While it is becoming more prevalent it can still be a hard sell to clients to understand the benefit of staging. 

“When you have to tell somebody that there is an upfront cost here of say €20,000, it can be a hard sell.

“But history will tell us from our experience, that with staging what you’ll do is generate a lot more interest on the property

“It will find its place in the market a lot more quickly and to be honest with you, in most of our stage properties, we have ended up getting a premium on our asking price.”

A premium for Craige represents a between 3 – 5 per cent above asking price, which tends to be the norm for houses selling for in excess of a million euros. 

For houses at the lower end, he reckons that percentage can be pushed out to between 5 – 10 per cent. 

A living room staged by Sarah Evers

There is a demarcation between the premium home stagers say their work adds and what real estate agents say it adds. 

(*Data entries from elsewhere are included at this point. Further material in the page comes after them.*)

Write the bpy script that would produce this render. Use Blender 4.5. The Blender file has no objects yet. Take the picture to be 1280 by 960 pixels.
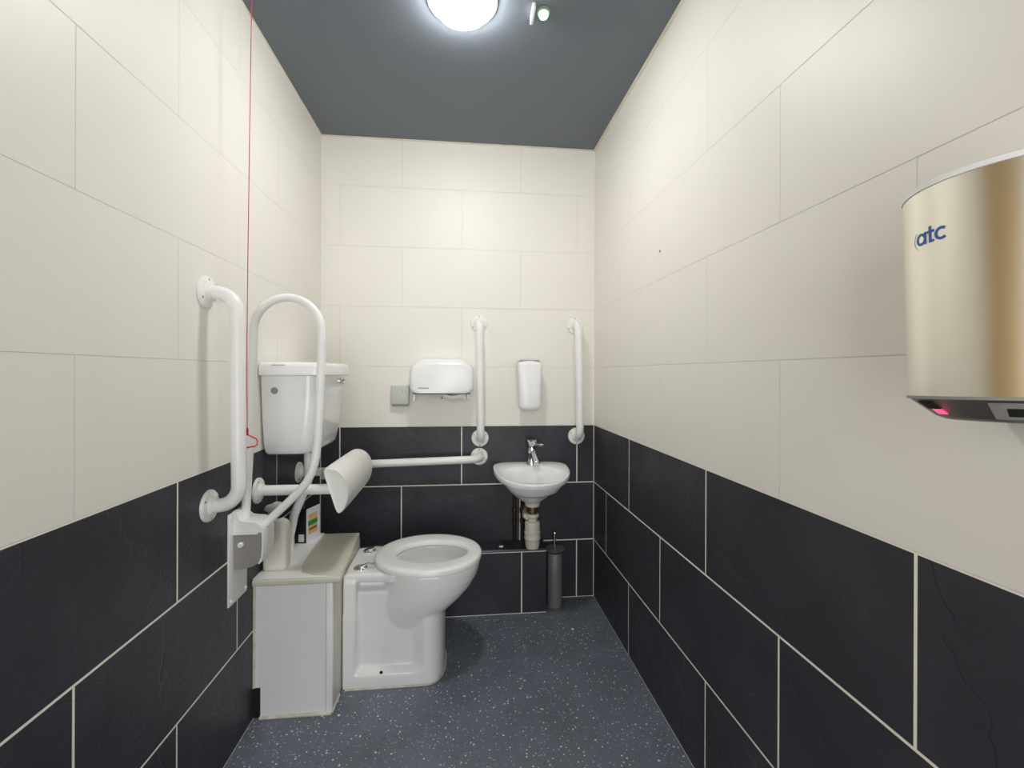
import bpy, bmesh, math, random
from mathutils import Vector, Matrix
random.seed(4)
sc = bpy.context.scene
col = sc.collection
PI = math.pi
sin, cos = math.sin, math.cos

# ---------------------------------------------------------------- room size
XL, XR, YB, YF, ZC, CAMH = -0.7007, 0.6842, 2.3288, -0.75, 2.342, 1.1703

# ---------------------------------------------------------------- materials
class NT:
    def __init__(s, name):
        s.m = bpy.data.materials.new(name); s.m.use_nodes = True
        s.t = s.m.node_tree; s.n = s.t.nodes; s.l = s.t.links
        s.b = s.n['Principled BSDF']
    def add(s, kind, **kw):
        nd = s.n.new(kind)
        for k, v in kw.items(): setattr(nd, k, v)
        return nd
    def put(s, sock, v):
        if hasattr(v, 'links') or isinstance(v, bpy.types.NodeSocket): s.l.new(v, sock)
        else: sock.default_value = v
    def math(s, op, a, b=0.0, c=None):
        nd = s.add('ShaderNodeMath', operation=op)
        s.put(nd.inputs[0], a); s.put(nd.inputs[1], b)
        if c is not None: s.put(nd.inputs[2], c)
        return nd.outputs[0]
    def mix(s, f, a, b):
        nd = s.add('ShaderNodeMix', data_type='RGBA')
        s.put(nd.inputs[0], f); s.put(nd.inputs[6], a); s.put(nd.inputs[7], b)
        return nd.outputs[2]
    def mixf(s, f, a, b):
        nd = s.add('ShaderNodeMix', data_type='FLOAT')
        s.put(nd.inputs[0], f); s.put(nd.inputs[2], a); s.put(nd.inputs[3], b)
        return nd.outputs[0]
    def noise(s, vec, scale, detail=3, rough=.5):
        nd = s.add('ShaderNodeTexNoise')
        nd.inputs['Scale'].default_value = scale; nd.inputs['Detail'].default_value = detail
        nd.inputs['Roughness'].default_value = rough
        s.l.new(vec, nd.inputs['Vector']); return nd.outputs['Fac']
    def ramp(s, f, a, b, ca=(0, 0, 0, 1), cb=(1, 1, 1, 1)):
        nd = s.add('ShaderNodeValToRGB'); e = nd.color_ramp.elements
        e[0].position = a; e[0].color = ca; e[1].position = b; e[1].color = cb
        s.l.new(f, nd.inputs[0]); return nd.outputs[0]
    def coord(s): return s.add('ShaderNodeTexCoord').outputs['Object']
    def bump(s, h, dist, strength=1.0):
        nd = s.add('ShaderNodeBump'); nd.inputs['Distance'].default_value = dist
        nd.inputs['Strength'].default_value = strength
        s.l.new(h, nd.inputs['Height']); s.l.new(nd.outputs[0], s.b.inputs['Normal'])

def rgb(r, g, b):                       # 8-bit display colour to linear
    f = lambda c: (c/255/12.92) if c/255 <= .04045 else ((c/255+.055)/1.055)**2.4
    return (f(r), f(g), f(b), 1)

def mat(name, c, rough=.4, metal=0, vary=.06, scale=9, coat=0, emit=None, estr=0, bump=0, spec=None):
    t = NT(name); v = t.coord()
    n = t.noise(v, scale, 4)
    dark = tuple(x*(1-vary*1.6) for x in c[:3])+(1,)
    lite = tuple(min(1, x*(1+vary*.5)) for x in c[:3])+(1,)
    t.l.new(t.mix(t.ramp(n, .3, .7), dark, lite), t.b.inputs['Base Color'])
    t.b.inputs['Roughness'].default_value = rough
    t.b.inputs['Metallic'].default_value = metal
    if coat: t.b.inputs['Coat Weight'].default_value = coat; t.b.inputs['Coat Roughness'].default_value = .08
    if spec is not None: t.b.inputs['Specular IOR Level'].default_value = spec
    if emit: t.b.inputs['Emission Color'].default_value = emit; t.b.inputs['Emission Strength'].default_value = estr
    if bump: t.bump(t.noise(v, scale*6, 4), bump)
    return t.m

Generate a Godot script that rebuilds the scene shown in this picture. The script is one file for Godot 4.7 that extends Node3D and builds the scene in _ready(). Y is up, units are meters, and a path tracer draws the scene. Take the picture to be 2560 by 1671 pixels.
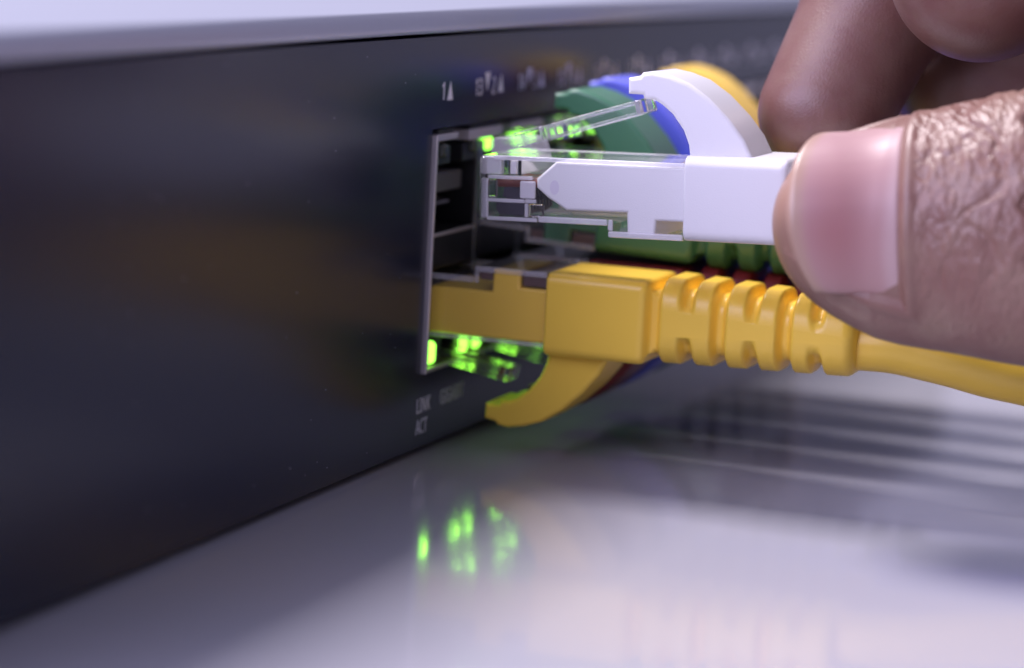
extends Node3D
# A close-up of a network switch: coloured patch cables in its ports and a hand pushing in a white one.
# Lengths in the shape code are millimetres; commit() turns them into metres.
# x = out of the switch's front panel, y = up, z = along the panel towards the camera.

const MM := 0.001
const PITCH := 14.0            # from port to port
const COL := -8.5              # middle of the first column of ports
const DESK := -0.8             # height of the desk under the switch
const EYE := Vector3(110.27, 58.10, 290.53)
const RIGHT := Vector3(0.94132, 0.05361, -0.33324)
const UP := Vector3(-0.09828, 0.98806, -0.11867)
const BACK := Vector3(0.32289, 0.14445, 0.93535)

var M := {}
var shared := {}

func _ready() -> void:
	set_camera()
	set_light()
	make_materials()
	build_desk()
	build_switch()
	build_cables()
	build_hand()

# ------------------------------------------------------------------ camera and light

func set_camera() -> void:
	var cam := Camera3D.new()
	cam.name = "camera"
	cam.transform = Transform3D(Basis(RIGHT, UP, BACK).orthonormalized(), EYE * MM)
	cam.near = 0.05
	cam.far = 30.0
	var att := CameraAttributesPhysical.new()
	att.frustum_focal_length = 106.6
	att.frustum_focus_distance = 0.298
	att.frustum_near = 0.05
	att.frustum_far = 30.0
	att.exposure_aperture = 17.0
	cam.attributes = att
	cam.fov = 12.839
	add_child(cam)

func set_light() -> void:
	var env := Environment.new()
	env.background_mode = Environment.BG_COLOR
	env.background_color = Color(0.32, 0.31, 0.46).linear_to_srgb()
	env.tonemap_mode = Environment.TONE_MAPPER_LINEAR
	env.tonemap_exposure = 1.0
	env.sdfgi_enabled = true
	env.ssao_enabled = true
	env.ssil_enabled = true
	var we := WorldEnvironment.new()
	we.name = "room_light"
	we.environment = env
	add_child(we)
	# the main lamp: above, behind and to the left
	area_lamp("ceiling_lamp", Vector3(-470, 930, -170), Vector3(20, 20, -5), Vector2(0.34, 0.34), 1.85, Color(0.98, 0.95, 0.97))
	# a wide soft one on the camera's left, over the top of the switch
	area_lamp("soft_lamp", Vector3(-400, 430, 640), Vector3(40, 20, 0), Vector2(0.8, 0.8), 1.42, Color(0.86, 0.84, 1.0))

func area_lamp(called: String, from: Vector3, to: Vector3, size: Vector2, energy: float, color: Color) -> void:
	var l := AreaLight3D.new()
	l.name = called
	l.area_size = size
	l.area_normalize_energy = true
	l.light_energy = energy
	l.light_color = color
	l.area_range = 6.0
	l.shadow_enabled = true
	add_child(l)
	l.look_at_from_position(from * MM, to * MM, Vector3(0, 0, 1))

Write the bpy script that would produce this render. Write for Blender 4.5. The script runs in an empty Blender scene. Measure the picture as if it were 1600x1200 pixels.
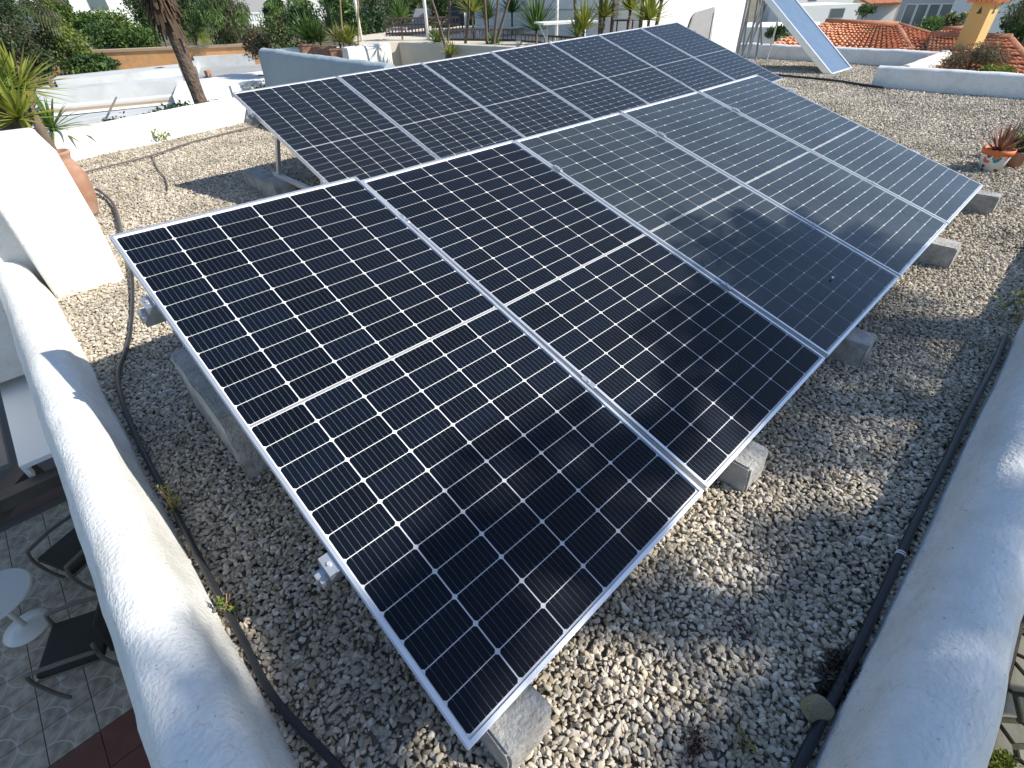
import bpy, bmesh, math, random
import numpy as np
from mathutils import Vector, Matrix, noise
R = math.radians
random.seed(7); rs = np.random.RandomState(11)
scene = bpy.context.scene
col = scene.collection

# ------------------------------------------------------------------ camera
CR = np.array([[0.71833803, -0.6951542, -0.02740645],
               [-0.44905759, -0.4332253, -0.78144938],
               [0.53135465, 0.57365188, -0.62336647]])
CAM = np.array([-0.15812924, -0.35817269, 1.54374062]); FOC = 781.28
cam = bpy.data.cameras.new('camera'); cam.lens = FOC / 1600 * 36; cam.sensor_width = 36
cam.clip_start = .05; cam.clip_end = 3000
co = bpy.data.objects.new('camera', cam); col.objects.link(co)
m = Matrix.Identity(4)
for i in range(3):
    m[i][0] = CR[0][i]; m[i][1] = -CR[1][i]; m[i][2] = -CR[2][i]; m[i][3] = CAM[i]
co.matrix_world = m; scene.camera = co

# ------------------------------------------------------------------ light
SUN = Vector((.73, -1.0, 1.0)).normalized()
elev = math.asin(SUN.z); azim = math.atan2(SUN.x, SUN.y)
w = bpy.data.worlds.new('World'); scene.world = w; w.use_nodes = True
nt = w.node_tree; bg = nt.nodes['Background']
sky = nt.nodes.new('ShaderNodeTexSky'); sky.sky_type = 'NISHITA'; sky.sun_disc = False
sky.sun_elevation = elev; sky.sun_rotation = azim; sky.air_density = 1.0; sky.dust_density = .5; sky.ozone_density = 2.6
nt.links.new(sky.outputs[0], bg.inputs[0]); bg.inputs[1].default_value = .13
sl = bpy.data.lights.new('sun', 'SUN'); sl.energy = 4.9; sl.angle = R(.53); sl.color = (1, .945, .85)
so = bpy.data.objects.new('sun', sl); col.objects.link(so)
so.rotation_euler = SUN.to_track_quat('Z', 'Y').to_euler()
vs = scene.view_settings; vs.view_transform = 'Standard'; vs.look = 'None'; vs.gamma = 1
vs.exposure = 0.42; vs.use_curve_mapping = False

# ------------------------------------------------------------------ helpers
def ray(px, py): return CR.T @ np.array([(px - 800) / FOC, (py - 600) / FOC, 1.])
def atz(px, py, z): v = ray(px, py); return CAM + v * (z - CAM[2]) / v[2]
def at(px, py, d): v = ray(px, py); return CAM + v / math.hypot(v[0], v[1]) * d

def tag(o, label=None, cat=None, group=None, kind=None):
    if label: o['label'] = label
    if cat: o['category'] = cat
    if group: o['group'] = group
    if kind: o['kind'] = kind
    return o
def empty(name, loc=(0, 0, 0), rz=0, label=None, cat=None, group=None):
    o = bpy.data.objects.new(name, None); o.empty_display_size = .1; o.location = loc
    o.rotation_euler = (0, 0, rz); col.objects.link(o); return tag(o, label, cat, group)
def link(name, me, parent=None, loc=None, rot=None):
    o = bpy.data.objects.new(name, me); col.objects.link(o)
    if parent: o.parent = parent
    if loc is not None: o.location = loc
    if rot is not None: o.rotation_euler = rot
    return o
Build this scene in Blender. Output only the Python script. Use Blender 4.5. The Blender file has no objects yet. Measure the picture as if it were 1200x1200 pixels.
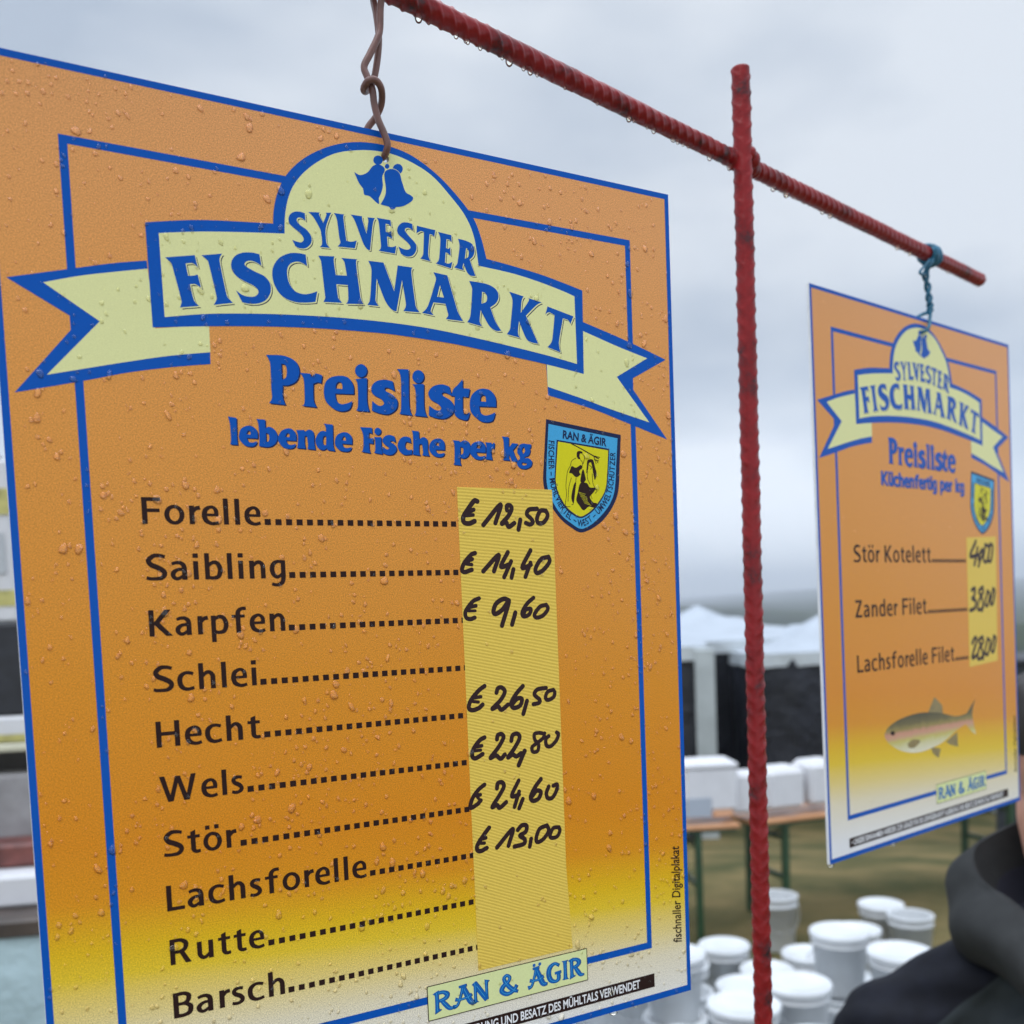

For Sarah Evers, a home stager who started her career working in retail partnerships with Aer Lingus, there have been multiple occasions where the monetary value of her work has been proven. 

Last year there were two terraced townhouses for sale on the same street, one staged by Evers and one empty; her client sold their home for €65,000 more than the shell property.  

More recently when an apartment in Monkstown that wouldn’t budge for months at €350,000, was taken off the market, Evers was brought in to salvage the sale. 

She painted the flat, changed the carpets, did some minor repairs and it sold “instantly” for €375,000.

“Typically my clients are very savvy, business oriented, commercially oriented people who have already decided to understand the financial gain to staging,” Evers said over a phone interview.

“Home Staging is tax deductible from the capital gains tax on the sale, so if you have the money upfront to invest in presenting the home to the market, it’s a no-brainer.”

Evers puts her average uplift on asking price at 16 per cent, though her record is 38 per cent, for a house that closed at €1.2 million. 

“There’s a lot of money floating around and people have become time poor, so they want a solution. Sometimes people want to buy my inventory that’s in the property. 

“Often it is a win win for me, I have trade accounts with a number of different wholesalers, so I can easily replace things and it saves me having to take it out again.”

*****

While there are some who evangelise the service, there are others who aren’t buying it. 

John McNally of McNally Handy estate agents, doesn’t believe a discerning buyer will pay a premium for a staged home. 

McNally, who has been working in real estate for four decades, hasn’t ruled out using professional home stagers in future, but for the most part he doesn’t think there is a true financial benefit. 

“ A house is not a chocolate box, it’s a lived in house, and people see that, 

“Staging can be very costly, when a client asks me about it i generally say i don’t think it’s necessary. What sells a house is proximity, location and orientation.” 

McNally sells residential at the upper end of the market and currently has houses on the market on Raglan Road, Sutton and Howth. He doesn’t believe there is a true a financial benefit to the seller of staging it. 

“To be frank, I think it’s a bit of a falsehood.

“For people selling a family home or something, generally I would say to declutter and we might arrange furniture differently.

“But I don’t accept that buyers will pay a premium for staged properties, not after what we’ve been through in the last two years.”